How Do You See The Night Sky- Brittney Primozic

The night sky never looks the same whether is be something as subtle as the stars or something as obvious as the clouds. There is always a difference. Not only that but everyone perceives it differently. Different colors. Different cloud shapes. Different painting styles. 

Vincent Van Gogh had an interesting perception of the night sky. He has distinct brush strokes and doesn't blend the light of the stars smoothly but has it stop more abruptly.
Edvard Munch had a much more subtle approach to his brush stroke. He blended his colts and lights a lot more.
Birge Harrison saw the sky as much darker therefore he painted it with black and grays and not multiple shades of blues. Also he saw the cloud as a bit more defined. There is also no land to split this painting its all sky.
Ernest Ferdinand Oeheme saw the sky as mostly thin clouds with some stars poking through and the moonlight lighting the building as well as the surrounding grounds.
Johan Christian Dahl had a much more detailed painting. His brush strokes are less obvious compared to Vincent Van Gogh.
Fanny Churberg visualized the sky very different from the others. They used blacks and whites and more of a dabbing technique instead of a long brush strokes. The white draws your attention to the sky which also take up most of the the painting.
George Copeland Ault pictured the sky as one solid color with out stars so that how he painted it. His clouds are very solid and not see through. He painted them much thicker rather than to make them appear thin.
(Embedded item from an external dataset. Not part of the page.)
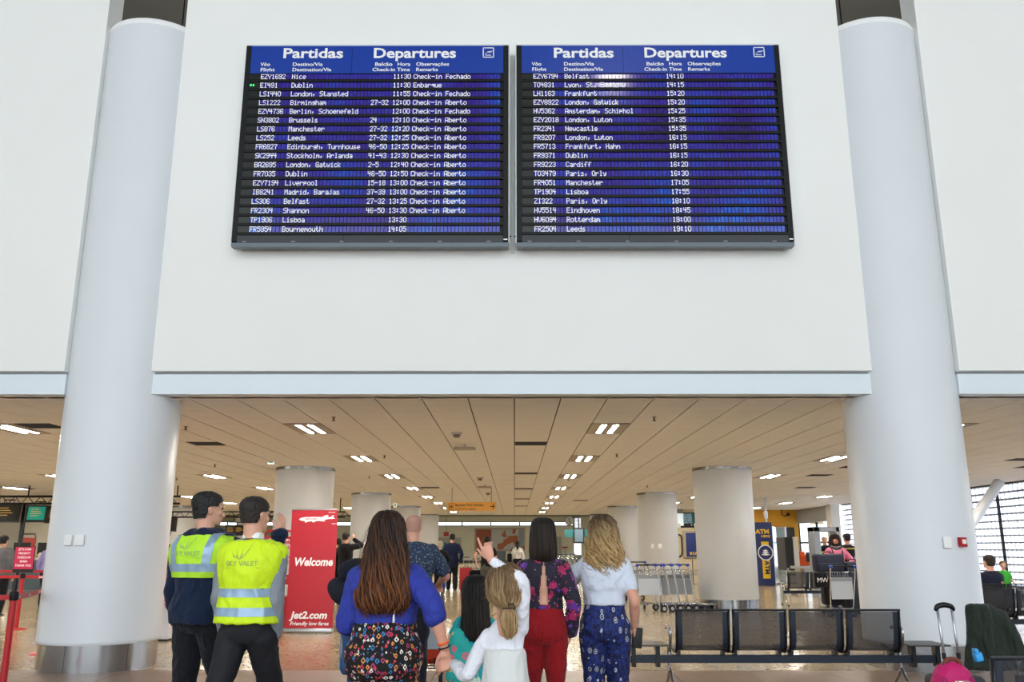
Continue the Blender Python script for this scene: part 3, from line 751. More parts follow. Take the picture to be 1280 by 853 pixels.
        for f, (off, ln) in enumerate(((.030, .072), (.0105, .080), (-.009, .074), (-.028, .058))):
            c = curl*(1+.12*f)
            if point: c = .04 if f == 0 else 1.25
            p = base+l*(off*k)-d*(.006*k); dd = (d+l*(off*2.2)).normalized(); pts = [p-dd*.012*k]; rad = [.0095*k]
            for seg, fr in enumerate((.45, .31, .24)):
                a = c*(.8 if seg == 0 else 1.0); dd = (dd*math.cos(a)+n*math.sin(a)).normalized()
                nn = n
                p = p+dd*(ln*k*fr); pts.append(p); rad.append((.0086-.0009*seg)*k)
            mb.limb(pts, rad, 8, 3)
        p = wr+d*(.022*k)+l*(.022*k); dd = (d*.72+l*.62+n*.25).normalized()
        pts = [p, p+dd*(.032*k)]; dd = (dd+n*.25*curl*2+d*.35).normalized(); pts += [pts[-1]+dd*(.028*k)]; dd = (dd+n*.2*curl+d*.2).normalized(); pts += [pts[-1]+dd*(.022*k)]
        mb.limb(pts, [.0125*k, .0105*k, .0095*k, .008*k], 8, 3)
    def headM(s):
        base = s.L(Vector((0, -.008*s.h, s.h-s.HL))); 
        return Matrix.Translation(base) @ (Matrix.Rotation(s.yaw, 4, 'Z') @ Matrix.Rotation(-s.pitch, 4, 'X') @ Matrix.Rotation(s.roll, 4, 'Y'))
    def head_mb(s, mb, face=True):
        k = s.HL/.235; M = s.headM(); m = MB()
        rings = [(.0, .020, .018, .072), (.02, .034, .032, .060), (.10, .050, .055, .040), (.20, .060, .074, .022), (.32, .068, .086, .010), (.45, .074, .094, .002), (.58, .078, .098, -.003), (.70, .078, .099, -.006), (.80, .072, .092, -.008), (.89, .059, .076, -.010), (.955, .038, .050, -.012), (.99, .015, .02, -.012)]
        if s.k == 'c': rings = [(a, b*(1.06 if a > .3 else .92), c*1.02, d) for a, b, c, d in rings]
        m.stack([(0, d*k, z*.235*k, rx*k, ry*k) for z, rx, ry, d in rings], 28, 2.1)
        H = .235*k
        m.limb([(0, .090*k, .47*H), (0, .106*k, .36*H), (0, .116*k, .29*H)], [.007*k, .010*k, .013*k], 10, 3)     # nose
        m.ball((0, .100*k, .275*H), (.017*k, .012*k, .009*k), 10)
        for q in (-1, 1):
            m.limb([(q*.014*k, .099*k, .545*H), (q*.034*k, .094*k, .56*H), (q*.052*k, .078*k, .545*H)], [.006*k]*3, 8, 2)  # brow
            m.ball((q*.076*k, -.004*k, .44*H), (.009*k, .019*k, .032*k), 12); m.ball((q*.084*k, -.012*k, .47*H), (.006*k, .017*k, .022*k), 10)  # ear
            m.ball((q*.045*k, .062*k, .36*H), (.022*k, .026*k, .022*k), 10)     # cheek
        m.limb([(-.022*k, .094*k, .185*H), (0, .1*k, .19*H), (.022*k, .094*k, .185*H)], [.006*k, .008*k, .006*k], 8, 3)
        mb.add(m.v, m.f, M)
        nb = s.L(Vector((0, -.012*s.h, s.shz-.01*s.h))); ht = M @ Vector((0, -.012*k, .30*H)); nr = {'m': .035, 'f': .028, 'c': .031}[s.k]*s.h
        mb.limb([nb, lerp(nb, ht, .5), ht], [nr*1.25, nr, nr*1.02], 16, 4)
    def leg_tube(s, mb, q, inf=0., wide=0., end=1.):
        h = s.h; hip, kn, an, toe = s.leg[q]; g = (.5+.5*s.g)
        pts = [hip+Vector((0, 0, .0*h)), lerp(hip, kn, .5), kn, lerp(kn, an, .3)+Vector((0, -.004*h, 0)), an]
        r = [.056*h*g, .047*h*g, .032*h, .033*h, .020*h]
        if s.k == 'c': r = [.058*h, .048*h, .034*h, .031*h, .022*h]
        r = [a+inf for a in r]; r[3] += wide*.7; r[4] += wide; r[2] += wide*.4
        if end < 1: pts[4] = lerp(pts[3], pts[4], end)
        mb.limb(pts, r, 16, 5)
        return r[4]
    def body(s, eyes=True, legs=True):
        v = .0095*s.det; m = MB()
        s.torso(m, .455 if s.k != 'c' else .43, .835, 0)
        for q in (-1, 1):
            s.arm_tube(m, q)
            if legs:
                s.leg_tube(m, q); hip, kn, an, toe = s.leg[q]; h = s.h
                m.limb([an+Vector((0, 0, .0)), an-Vector((0, 0, .022*h))+toe*(.0*h), an-Vector((0, 0, .030*h))+toe*(.06*h), an-Vector((0, 0, .034*h))+toe*.1*h], [.021*h, .024*h, .019*h, .012*h], 12, 3)
        parts = [remesh(m, v, 4)]
        m = MB(); s.head_mb(m); parts.append(remesh(m, max(.0055*s.det, .0045), 2, 0))
        m = MB(); s.hand_mb(m, 1); s.hand_mb(m, -1); parts.append(remesh(m, .0042*min(s.det, 1.6), 2, 0))
        me = join_meshes(parts)
        s.bodyo = link('body', me, s.skin, s.root, True)
        if eyes:
            k = s.HL/.235; M = s.headM(); H = .235*k
            for q in (-1, 1): MB().ball((0, 0, 0), (.012*k, .008*k, .007*k), 10, M @ Matrix.Translation((q*.032*k, .089*k, .5*H))).build('eye', EYE, s.root, True)
            MB().limb([(-.02*k, 0, 0), (0, .005*k, -.001), (.02*k, 0, 0)], [.003*k, .0055*k, .003*k], 8, 3)
            m = MB(); m.limb([(-.02*k, .0975*k, .19*H), (0, .1045*k, .19*H), (.02*k, .0975*k, .19*H)], [.003*k, .0055*k, .003*k], 8, 3); m2 = MB(); m2.add(m.v, m.f, M); m2.build('lips', LIP, s.root, True)
        return s
    def top(s, name, m, z0=.5, z1=.838, inf=.012, sleeve=2., sinf=None, flare=0., amp=.006, gx=1., gy=1., puff=0., cutneck=None, label=None, fr=(7, 7, 5), it=3, vox=1., cutpred=None):
        mb = MB(); s.torso(mb, z0, z1, inf, gx, gy, flare=flare)
        if sleeve: 
            for q in (-1, 1):
                sl = sleeve if not isinstance(sleeve, dict) else sleeve[q]
                if sl: s.arm_tube(mb, q, inf if sinf is None else sinf, sl, puff)
        me = remesh(mb, .0105*s.det*vox, it, amp*s.h/1.7, fr, s.seed)
        if cutpred: me = cut_patch(me, [], 0, cutpred)
        o = link(name, me, m, s.root, True, label=label); s.last = o; return o
    def trousers(s, name, m, z1=.60, inf=.012, wide=.012, amp=.006, shoes=SHOE, end=1., gx=1., gy=1., label=None, fr=(8, 8, 7), it=3):
        mb = MB(); s.torso(mb, .455 if s.k != 'c' else .44, z1, inf, gx, gy, n=6)
        for q in (-1, 1): s.leg_tube(mb, q, inf, wide, end)
        me = remesh(mb, .0105*s.det, it, amp*s.h/1.7, fr, s.seed+9)
        o = link(name, me, m, s.root, True, label=label)
        if shoes: s.shoes(shoes)
        return o
    def shoes(s, m, name='shoe'):
        h = s.h
        for q in (-1, 1):
            hip, kn, an, toe = s.leg[q]; side = toe.cross(Vector((0, 0, 1))); mb = MB()
            b = Vector((an.x, an.y, an.z-.045*h)); vs = []; fs = []; N = 14
            prof = [(-.030, .020, .050), (-.022, .024, .055), (0, .025, .052), (.03, .024, .044), (.06, .027, .034), (.09, .029, .026), (.115, .024, .020), (.128, .010, .012)]
            for (t, wd, ht) in prof:
                for j in range(N):
                    a = 2*PI*j/N; c, sn = math.cos(a), math.sin(a)
                    vs.append(b+toe*(t*h)+side*(c*wd*h)+Vector((0, 0, max(0.003, (ht*h)*(.5+.5*sn)))))
            for i in range(len(prof)-1):
                for j in range(N): j2 = (j+1) % N; fs.append((i*N+j, i*N+j2, (i+1)*N+j2, (i+1)*N+j))
            fs += [tuple(reversed(range(N))), tuple((len(prof)-1)*N+j for j in range(N))]
            mb.add(vs, fs).build(name, m, s.root, True)
    def hair_short(s, m, th=.012, slope=.85, cut=.30, amp=.005, top=.0):
        k = s.HL/.235; H = s.HL; M = s.headM(); mb = MB()
        e = th
        rings = [(.12, .050, .055, -.016), (.2, .062, .075, -.010), (.32, .072, .088, -.004), (.45, .076, .094, -.003), (.58, .080, .099, -.005), (.70, .080, .101, -.008), (.80, .075, .095, -.010), (.89, .062, .080, -.012), (.955, .042, .055, -.014), (1.0, .018, .025, -.014)]
        mb.stack([(0, d*k, z*H+top*z*.02, rx*k+e, ry*k+e*.9) for z, rx, ry, d in rings], 30, 2.1)
        me = remesh(mb, .006*s.det, 2, amp, (26, 26, 20), s.seed)
        def hl(c):
            y = c.y/k; z = c.z/H
            if y < -.035: return z > cut-.06
            if y < .022: return z > lerp(cut-.06, .56, min(1, (y+.035)/.022))
            return z > .56+(y-.022)*(2.6 if y > .05 else .3)
        me = cut_patch(me, [], 0, hl)
        me.transform(M); o = link('hair', me, m, s.root, True); return o
    def locks(s, m, rings, n=120, rad=.008, spread=(-115, 115), wav=.006, tail=.02, start=.0, seed=1, amp=.004, name='hair', base=True, wfreq=2., lockname='hair_strands'):
        """long hair: a base volume through rings (cx,cy,z,rx,ry) top to bottom in body space + strand locks on it"""
        mb = MB(); mb.stack(list(reversed(rings)), 36, 2.1)
        me = remesh(mb, .009*s.det, 3, amp, (24, 24, 3), s.seed)
        o = link(name, me, m, s.root, True)
        rnd = random.Random(seed); lk = MB(); vals = []
        for i in range(n):
            a0 = R(rnd.uniform(*spread)) - PI/2; t0 = rnd.uniform(start, .35)**1.5 if rnd.random() < .8 else rnd.uniform(0, .6)
            t1 = 1+rnd.uniform(-.08, .06); t0 = min(t0, .55); ph = rnd.uniform(0, 6.3); wf = wfreq*rnd.uniform(.7, 1.3); pts = []; rad_ = []; K = 16
            off = rnd.uniform(-.002, .007); wv = wav*rnd.uniform(.5, 1.4); da = rnd.uniform(-.12, .12)
            for j in range(K+1):
                u = j/K; t = lerp(t0, t1, u); f = min(t, 1)*(len(rings)-1); q = min(int(f), len(rings)-2); ff = f-q
                A, B = rings[q], rings[q+1]; c = [lerp(A[x], B[x], ff) for x in range(5)]
                if t > 1: c[2] -= (t-1)*abs(rings[0][2]-rings[-1][2])
                a = a0+da*u+wv*6*math.sin(wf*u*6.3+ph)*.6
                rr = 1+off*0; ox = math.cos(a)*(c[3]+off+wv*.7*math.sin(wf*u*6.3+ph*1.7)*u); oy = math.sin(a)*(c[4]+off+wv*.7*math.cos(wf*u*6.3+ph)*u)
                pts.append((c[0]+ox, c[1]+oy, c[2])); rr = rad*rnd.uniform(.85, 1.15)*(math.sin(PI*min(1, u*3+.15)/2) if u < .3 else 1)*(1 if u < .75 else max(.12, (1-u)/.25)); rad_.append((rr, rr*.6))
            nv = len(lk.v); lk.tube(pts, rad_, 5); vals += [rnd.random()]*(len(lk.v)-nv)
        ob = lk.build(lockname, m, o, True, fix=False)
        ob['kind'] = 'stuff'
        at_ = ob.data.attributes.new('tone', 'FLOAT', 'POINT')
        for a_, v in zip(at_.data, vals): a_.value = v
        return o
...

Casper David Friedrich focused more on the moon rising and how its light brightened up the night sky swaying the color away from blue or black. By using a color other than blue or black the focus is on the moon on the horizon.
N. Teixidor pictured the moon being so bright is almost seemed like day. Brightening up the earth and reflecting off the water. He seems to mostly have used horizontal brush strokes on both halves that are separated by the land in the middle.
Dwight William Tryon portrayed the moon peaking through the thick clouds with out seeing the moon and has the sky take up most of the painting.